Non a caso, riflettendo sull’opera di Marx e dei suoi esegeti francesi, italiani e tedeschi,  Sorel coglie nella scarsa attenzione, se non nella vera e propria svalutazione del fattore morale, uno degli elementi deboli nell’analisi del filosofo del “materialismo storico”. Al contrario egli  non solo vede nell’etica una dimensione decisiva dell’esistenza, ma annette “grandissima importanza alle considerazioni morali”, viste non già come un recupero meccanicistico di esperienze appartenute al passato, ma in quanto proiezione presente e futura di una società costruita grazie ad un proletariato libero non solo economicamente, ma anche eticamente, dagli egoismi liberal-borghesi.

Non basta dunque – ci dice il nostro –  mutare i rapporti di produzione e ribaltare le alleanze politiche, sperando con ciò di cambiare, nella sostanza, la realtà. Occorre la “riforma della vita”.

Ad un mondo che ha fatto dell’indifferentismo etico la sua bandiera, Sorel oppone, da parte sua,  la “pratica eroica” della fede popolare, dei diritti e dei doveri, che si manifesta nei rapporti interumani, nell’altruismo e nel vincolo matrimoniale e familiare.

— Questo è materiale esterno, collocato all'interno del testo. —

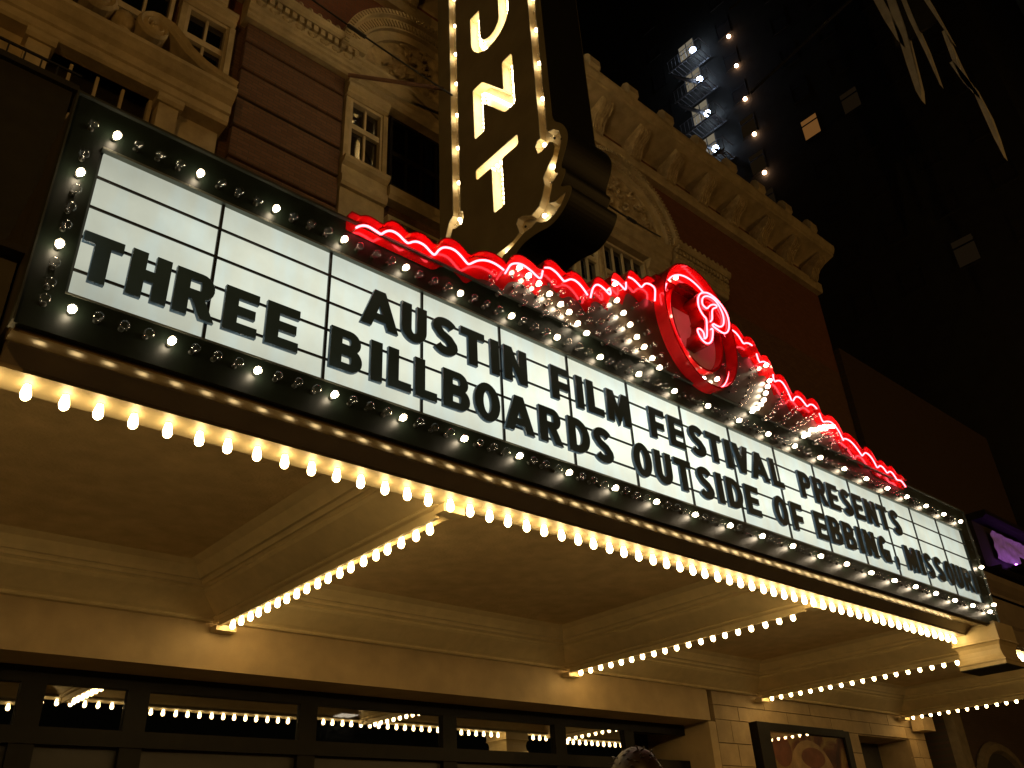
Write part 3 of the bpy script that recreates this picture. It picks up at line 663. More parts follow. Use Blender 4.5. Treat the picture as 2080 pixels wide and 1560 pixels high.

Anti  utopico, eticamente motivato, vitalistico, mobilitante: sono tante le “ragioni” per rileggere, oggi, Sorel. Dall’uscita di Réflexions sur la violence  di tempo ne è passato. I contesti sono mutati e così i rapporti tra le forze sociali. A cercare ragioni  suggestive per  misurarsi adeguatamente rispetto alla contemporanea crisi di valori certi guizzi soreliani continuano tuttavia a mantenere invariato il loro fascino, soprattutto laddove ci invitano ad un’assunzione di responsabilità, insieme etica, sociale e politica, che va ben al di là dei tempi, assumendo un valore universalistico.